140. As I have just said, we are glad to see signs of an international truce on the cold war front. We should not forget, however, that the course of events in other parts of the world is extremely disturbing. Distress signals are lighting up. A breath of freedom is stirring the oppressed peoples. Blood is flowing. Ruins are piling up.
141. The United Nations cannot close its eyes to this sad reality. It cannot, without jeopardizing the achievement of its aims, hesitate to play its part of peacemaker. It must fulfil the expectations of the peoples and gain their confidence by courageously assuming the responsibilities which are incumbent upon it. The great principles of the Charter must always illuminate the action of our Organization. To disappoint the peoples who have placed their confidence in us might lead to grave disaster.
142. Before concluding my statement, I should like to present two general Observations which, in my opinion, arise from the discussion of the inclusion of the question of Cyprus in the agenda of this session.
143. During the debate [521st meeting], the representative of India summarized the essence of the problem of Cyprus with admirable clarity. In the midst of the confusion created by die-hard diplomacy and controversies, he recognized the only valid truth. Mr. Menon said that Cyprus was inhabited by a people which belonged to no one, only to itself, and that it must remain master of its own fate. In saying this, the Indian representative conveyed to us the message that, henceforth, under the rule of the United Nations Charter, the “human factor” must be the fundamental and determining factor. In the colonies which are still to be found in the world, the people are no longer pawns of the geographical considerations of some nations or of the security and the economic interests of others. Their fate must depend solely on their own will.
144. My second remark is as follows. A few days ago, Mr. Trujillo, the representative of Ecuador, made a speech from this rostrum [519th meeting] which moved us profoundly by its lofty thought and compelling inspiration. This hall echoed with the most noble pleading of a just cause.

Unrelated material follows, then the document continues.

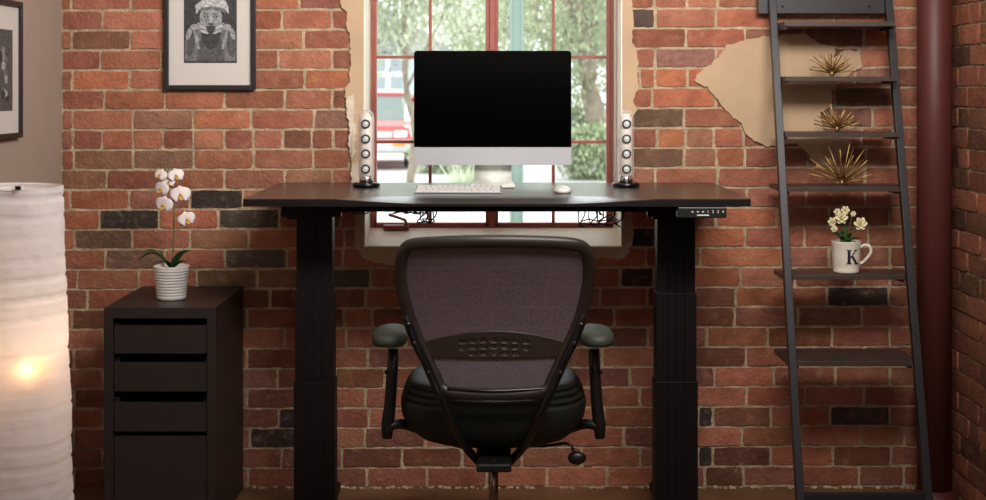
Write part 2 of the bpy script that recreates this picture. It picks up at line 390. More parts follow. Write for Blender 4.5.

In his great humility, Mr. Trujillo said repeatedly that his voice was that of a small country. Nevertheless, there could be no difficulty in recognizing true greatness in the voice of that small country.
145. There will always be large and small countries in the world or, to use a more accurate expression, the strong and the weak. No one could or would deny this fact. In the United Nations, however, the role of the small States is as important as that of the large, for the concepts of law and justice are just as much the prerogative of the small and weak as of the large countries; indeed, they may be even more the prerogative of the weak. These concepts are their only defence against the arbitrariness which exist, by definition, in any concept of strength and power. The union of small countries for the defence of these principles constitutes a guarantee for the advent of a rule of law in international life.